I've seen that one on an AVO valve tester. Apparently, the idea is that you test the board without soldering, then, if it works, you solder the joints.* Sounds just daft enough to be true. It certainly made it difficult to fix the blasted thing.

*Makes you wonder about their quality control when that sort of thing is deemed necessary and acceptable...
 
Something with a funny slant.

A colleague of mine once had to set up an amplifier/PA (battery operated) at a wilderness camp. Upon testing by touching the microphone input, he could not get the usual hum to indicate that all was well - the amp was "dead"......

Until it dawned on him: They were literally a hundred km away from the nearest mains overhead line/cabling of any kind. There was no close-by source of ac to provide hum when an input was touched!
 
I love the metalwork ! (a flypress + a load of tooling makes this possible).
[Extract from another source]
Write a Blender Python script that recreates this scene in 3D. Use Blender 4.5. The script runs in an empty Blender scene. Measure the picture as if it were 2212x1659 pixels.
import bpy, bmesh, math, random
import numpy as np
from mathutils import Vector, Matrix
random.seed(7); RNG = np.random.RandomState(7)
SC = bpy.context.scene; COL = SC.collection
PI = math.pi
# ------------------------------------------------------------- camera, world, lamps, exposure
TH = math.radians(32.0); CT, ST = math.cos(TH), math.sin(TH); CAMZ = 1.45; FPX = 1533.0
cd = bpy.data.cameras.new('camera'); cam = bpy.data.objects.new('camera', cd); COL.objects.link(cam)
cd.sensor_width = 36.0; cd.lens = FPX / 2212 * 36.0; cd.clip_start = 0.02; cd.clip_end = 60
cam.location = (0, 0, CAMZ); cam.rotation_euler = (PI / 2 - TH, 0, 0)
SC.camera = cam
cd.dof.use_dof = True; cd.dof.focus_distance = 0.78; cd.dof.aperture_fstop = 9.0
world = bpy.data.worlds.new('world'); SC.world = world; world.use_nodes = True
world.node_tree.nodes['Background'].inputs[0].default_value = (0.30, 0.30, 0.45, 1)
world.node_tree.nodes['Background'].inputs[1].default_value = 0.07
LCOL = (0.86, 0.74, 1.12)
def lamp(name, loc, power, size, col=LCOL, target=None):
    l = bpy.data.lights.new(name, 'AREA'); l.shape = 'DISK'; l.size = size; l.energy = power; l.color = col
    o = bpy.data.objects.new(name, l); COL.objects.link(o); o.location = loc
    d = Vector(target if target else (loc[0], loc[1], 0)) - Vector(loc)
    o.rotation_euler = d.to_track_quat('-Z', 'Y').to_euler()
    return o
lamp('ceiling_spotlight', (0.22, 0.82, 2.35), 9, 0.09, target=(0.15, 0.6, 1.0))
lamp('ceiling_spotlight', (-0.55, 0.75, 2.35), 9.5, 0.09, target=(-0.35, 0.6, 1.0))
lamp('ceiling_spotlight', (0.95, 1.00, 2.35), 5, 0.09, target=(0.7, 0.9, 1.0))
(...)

The things I hate are :
Disappearing local parts suppliers - they are all becoming outposts of Aussie or further beyond, and nobody holds stock anymore, leading to my packrat mentality and a overcrammed basement.
USPS ditching surface mail (no more Lab12 speakers <sob> for my labsubs).
Weird US ebayers, who don't recognise the existence of the world outside shore to shining shore.
Hong Kong Inventory - I have a fine collection of AL3201 chips with NO SILICON in them.
Vendors who hike the postage or only do expensive freight options (Fedex, UPS etc)
That all the good chips are now coming out in impossibly small packages at the same time as my eyesight is deteriorating.
M
 
mobyd said:
I love the metalwork

Actually so do I - until the drill-bit breaks or the filing has gone skew or the scriber slips and draws a gash across the chassis ..........


Disappearing local parts suppliers - they are all becoming outposts of Aussie or further beyond, and nobody holds stock anymore

....now where is that design of mine of a beamer-over of parts.
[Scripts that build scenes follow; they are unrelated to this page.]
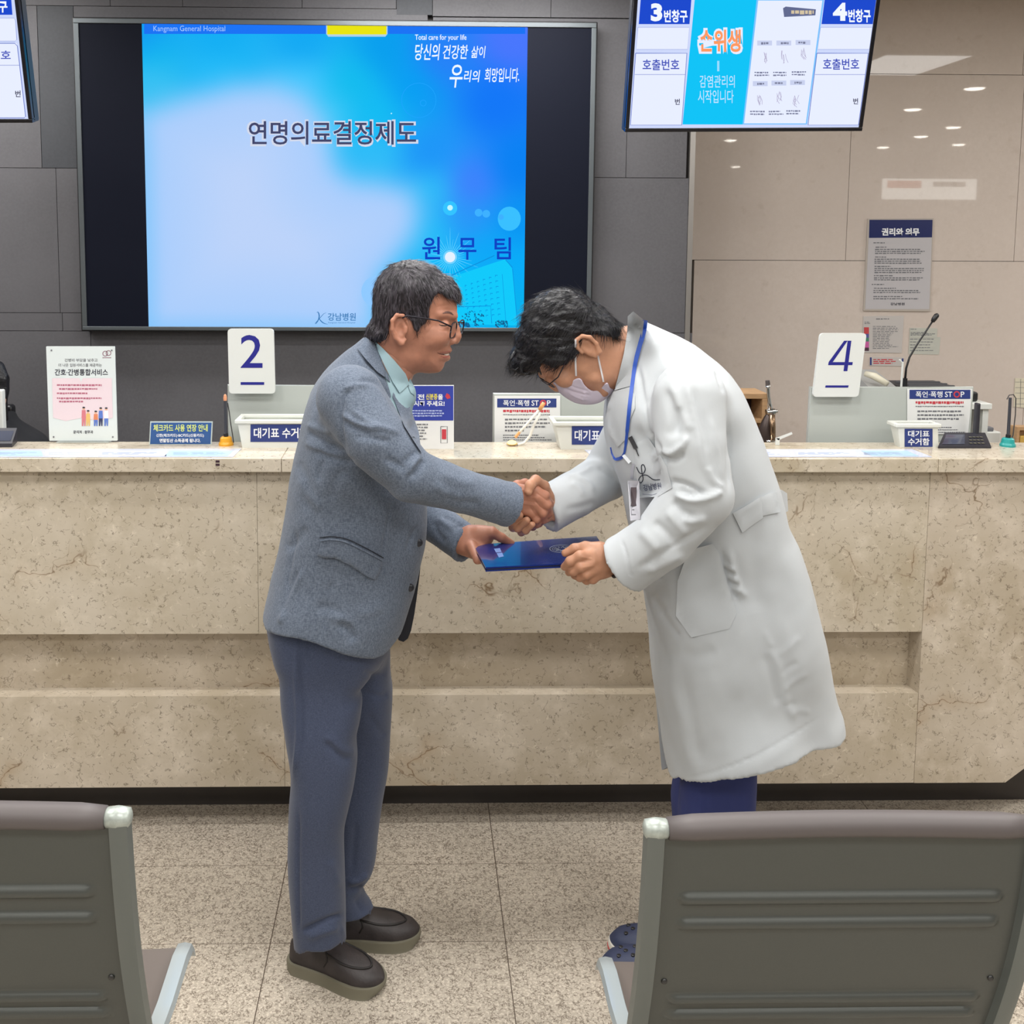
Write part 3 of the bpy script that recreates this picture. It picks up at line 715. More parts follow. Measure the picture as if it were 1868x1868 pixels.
# partition screens standing behind the worktop
PYY = 3.20
def partition(label, q):
    P = [YP(PYY)(x, y) for x, y in q]
    t = thing('desk_partition', label, 'partition', ((P[2][0] + P[3][0]) / 2, PYY, ZD), 'pale desk partitions')
    q2 = [q[0], q[1], (q[2][0], q[2][1]), (q[3][0], q[3][1])]
    f = [np.array(p) for p in P]; f[2][2] = ZD; f[3][2] = ZD
    V = f + [p + np.array([0, .02, 0]) for p in f]
    mk('panel', V, [(0, 1, 2, 3), (7, 6, 5, 4), (1, 0, 4, 5), (2, 1, 5, 6), (3, 2, 6, 7), (0, 3, 7, 4)], M_FROST, t)
    rr = MB(); e = [Vector(p) for p in f]
    rr.tube([e[3] + Vector((0, .01, 0)), e[0] + Vector((0, .01, 0)), e[1] + Vector((0, .01, 0)), e[2] + Vector((0, .01, 0))], .0045, 8)
    rr.build('edge_trim', mat('partition_edge', (190, 192, 188), .35, .4), t)
    return t
partition('pale grey desk partition behind the sign with number 2', [(416, 703), (640, 704), (640, 810), (417, 810)])
partition('pale grey desk partition beside the bowing person in white', [(901, 719), (1200, 718), (1196, 812), (902, 812)])
partition('wide pale grey desk partition below the sign with number 4', [(1480, 707), (1776, 707), (1765, 812), (1471, 812)])

# number signs
def num_sign(n, q, box, bar, Y=3.17):
    s = YP(Y); P = s(*q[3])
    t = thing('number_sign', f'white rounded desk sign with a blue number {n} and a bar', 'sign', ((s(*q[3])[0] + s(*q[2])[0]) / 2, Y, s(*q[2])[2]), 'desk number signs')
    slab_px(q, Y, .012, 'plate', M_SIGNW, t, r=7)
    i_ = ink(s)
    if n == '2': i_.text(n, box, .004)
    else:
        for P4 in ([(1546.2, 621.5), (1553, 621.5), (1545.6, 677), (1538.6, 677)], [(1547.9, 660.5), (1555.5, 660.5), (1554.6, 666), (1547.2, 666)], [(1511.5, 660.5), (1540.8, 660.5), (1540, 666), (1510.6, 666)], [(1539.8, 621.5), (1546.1, 621.5), (1519, 660.4), (1511.5, 660.4)]): i_.poly(P4)
    i_.poly(bar).build('numeral', M_NAVYD, t)
    MB().box((t.location.x - .02, Y + .012, t.location.z - .0), (t.location.x + .02, PYY - .001, t.location.z + .06)).build('clip', M_SIGNW, t)
num_sign('2', [(415, 600), (499, 600), (502, 718), (418, 718)], (439, 611, 479, 671), [(439, 697), (482, 697), (482, 702), (439, 702)])
num_sign('4', [(1497, 608), (1581, 608), (1566, 724), (1483, 724)], (1510, 621, 1555, 677), [(1506, 703), (1548, 703), (1547, 707), (1505, 707)])

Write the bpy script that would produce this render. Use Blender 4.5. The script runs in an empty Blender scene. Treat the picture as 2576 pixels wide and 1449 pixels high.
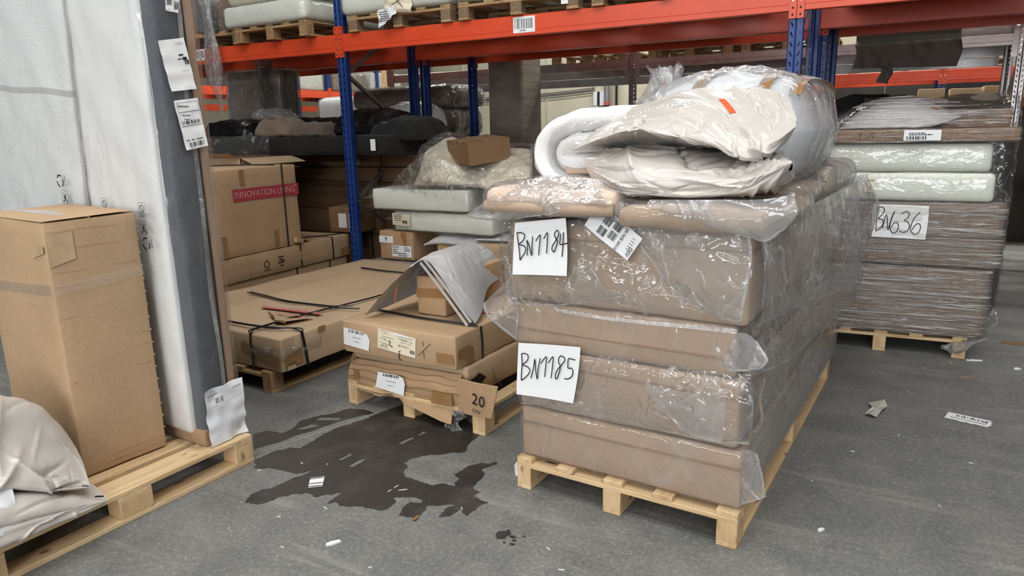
import bpy, bmesh, math, random
from math import sin, cos, pi, radians, atan2, hypot
from mathutils import Vector, Matrix, noise

SC = bpy.context.scene
COL = SC.collection
# ------------------------------------------------------------------ camera
cam_d = bpy.data.cameras.new('camera')
cam_d.sensor_width = 36.0
cam_d.lens = 24.735
cam_d.clip_end = 200
cam = bpy.data.objects.new('camera', cam_d)
COL.objects.link(cam)
_r, _u, _f = (0.8829933, 0.4688209, -0.0230147), (-0.0848806, 0.2077060, 0.9745017), (-0.4616471, 0.8585250, -0.2231969)
cam.matrix_world = Matrix(((_r[0], _u[0], -_f[0], 0.0), (_r[1], _u[1], -_f[1], 0.0),
                           (_r[2], _u[2], -_f[2], 1.6), (0, 0, 0, 1)))
SC.camera = cam
# ------------------------------------------------------------------ world, lights, exposure
W = bpy.data.worlds.new('world')
SC.world = W
W.use_nodes = True
W.node_tree.nodes['Background'].inputs[0].default_value = (0.8, 0.88, 1.0, 1)
W.node_tree.nodes['Background'].inputs[1].default_value = 0.05
SC.view_settings.view_transform = 'Standard'
SC.view_settings.look = 'None'
SC.view_settings.gamma = 1.0
SC.view_settings.exposure = -0.10
SC.view_settings.use_curve_mapping = False
SC.cycles.max_bounces = 6
SC.cycles.diffuse_bounces = 3
SC.cycles.glossy_bounces = 3
SC.cycles.transmission_bounces = 4
SC.cycles.transparent_max_bounces = 20
SC.cycles.use_adaptive_sampling = True
SC.cycles.adaptive_threshold = 0.06
SC.cycles.use_denoising = True
SC.cycles.sample_clamp_indirect = 6.0
SC.cycles.caustics_reflective = False
SC.cycles.caustics_refractive = False


def area(name, loc, target, sx, sy, watts, col=(1, 1, 1)):
    d = bpy.data.lights.new(name, 'AREA')
    d.shape = 'RECTANGLE'
    d.size, d.size_y, d.energy, d.color = sx, sy, watts, col
    o = bpy.data.objects.new(name, d)
    COL.objects.link(o)
    o.location = loc
    o.rotation_euler = (Vector(target) - Vector(loc)).to_track_quat('-Z', 'Y').to_euler()
    return o


# rows of strip lamps over the aisle, daylight from the loading door behind the camera, strips over the aisles beyond
for x, y, w in ((-0.6, -0.4, 165), (-0.6, 1.0, 185), (-0.6, 2.4, 135)):
    area('strip_lamp', (x, y, 6.6), (x, y + .05, 0), 9.0, .28, w, (1.0, 0.995, 0.985))
for y in (-3.6, -6.4):  # added rows, unseen behind the view, put in for highlights on the film
    area('strip_lamp', (-0.6, y, 6.6), (-0.6, y + .2, 0), 9.0, .30, 190, (1.0, 0.995, 0.985))
area('door_light', (2.2, -8.5, 2.3), (-0.6, 4.0, 0.9), 4.0, 3.6, 560, (0.97, 0.985, 1.0))
area('added_front_strip', (-4.0, -9.5, 4.6), (-1.0, 3.0, 1.0), 7.0, .8, 360, (0.97, 0.985, 1.0))  # added light high behind the view, no window known; gives glints on film
for y in (11.7, 12.9):
    area('strip_lamp', (0.5, y, 6.6), (0.5, y, 0), 9.0, .3, 420, (1.0, 0.97, 0.92))
area('strip_lamp', (-9.2, 9.5, 6.6), (-9.2, 9.5, 0), .3, 8.0, 520, (1.0, 0.97, 0.92))
area('strip_lamp', (-6.0, 18.5, 6.6), (-6.0, 19.5, 0), 12.0, .3, 520, (1.0, 0.98, 0.95))  # added unseen strip, put in to brighten the far wall
area('strip_lamp', (3.4, 8.0, 6.6), (3.0, 8.0, 0), .3, 6.0, 160, (1.0, 0.97, 0.92))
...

"Scotty, please beam over that 500W Hammond output transformer to my place in Toodyay, and a few KT88s - careful not to compromise the vacuum..." (How will they beam over a vacuum, I wonder ... something like [VACUUM] .... [/VACUUM]?)

Come now, you innovative types!
 
I hate this:

-Making some hefty amp and one channel dissapears, but when you tap it it comes back, checking and resoldering it 100 times, throw it out of a window and ruibuild it 10 times and fire a bazooka at it starting from scratch and then discover your DAC at the other side of your desk has a broken cable.....

-Painstakingly collect and match tubes from very hard to find sources, then sell your surplus and people start to point out thet that tube is for sale at 99c at ebay from adubious seller thet only speaks chinese and then start to say your a rip off.

-Dropping rare NOS tubes

-Not having the tools i want

-Not having any money to buy what you want

-Roommates that keep bugging you they hate the sound of your sine generator when you reach your eureka moment
 
Ex-Moderator
Joined 2005
- Cutting part leads or wires to a certain length only to find out they're just a hair too short.

- Sneezing, or breathing heavy, and blowing surface mount parts off of the work bench.

- Knocking a parts bin and mixing up all the surface mount caps (and resistors) that have no identification labels.

- Having to desolder through hole parts.

- Hooking the power supply up to your amplifier's speaker output and the speaker to the power supply input.

- Reversing the polarity of power supply connections.

- Making a nice wire harness using the same color wiring and wrapping it with electrical tape only to find that you've made incorrect connections.

- Having loose connections on your workbench move around and short out, destroying a project you were just working on.

- Accidentally knocking over the drink on the workbench and drenching your current project in iced tea.

- Looking for a component for hours only to find that it was underneath the work instructions you had placed on your workbench hours earlier.

- Looking for a component for hours only to find that you were sitting on it the whole time.

- Getting all hyped up to build something and the soldering iron's heating element burns out.

Not that any of these have actually happened to me, just saying that I would hate it if they did ;)
 
What part of diy...

Hi

a)Glueing my elbow to the diningroom table
b)Taking the cap off a new tube of superglue and have half the stuff squirt out
c)When my wife lifts up the moved placemats and discovers the holes I burned in her tablecloths
d)When an insect comes touching down on a freshly painted chassis
e)Knocking over a full Coke can on my workbench
f)When my B&D angle grinder (now stolen) ejaculates its removable powercord in a sheet of flame and a bang, setting my overalls alight, hehe* - (only the brass zip remained, rest OK)
*) If any of these are still in use and you cut a lot of metal - metal particles build up inside the switch and short it

I have many more "hates" but will call it a day here.

bulgin
 
Ex-Moderator
Joined 2003
Re: Re: What part of diy...

Martin Hayes said:
Right, iced tea and Coke. But what were you drinking after all these mishaps?

All benches should have a bottle of iced champagne handy. As Napoleon said, "In victory you deserve it, in defeat you need it." Alternatively, a 15-year-old malt goes a long way to dulling the pain of a particularly stupid ****-up.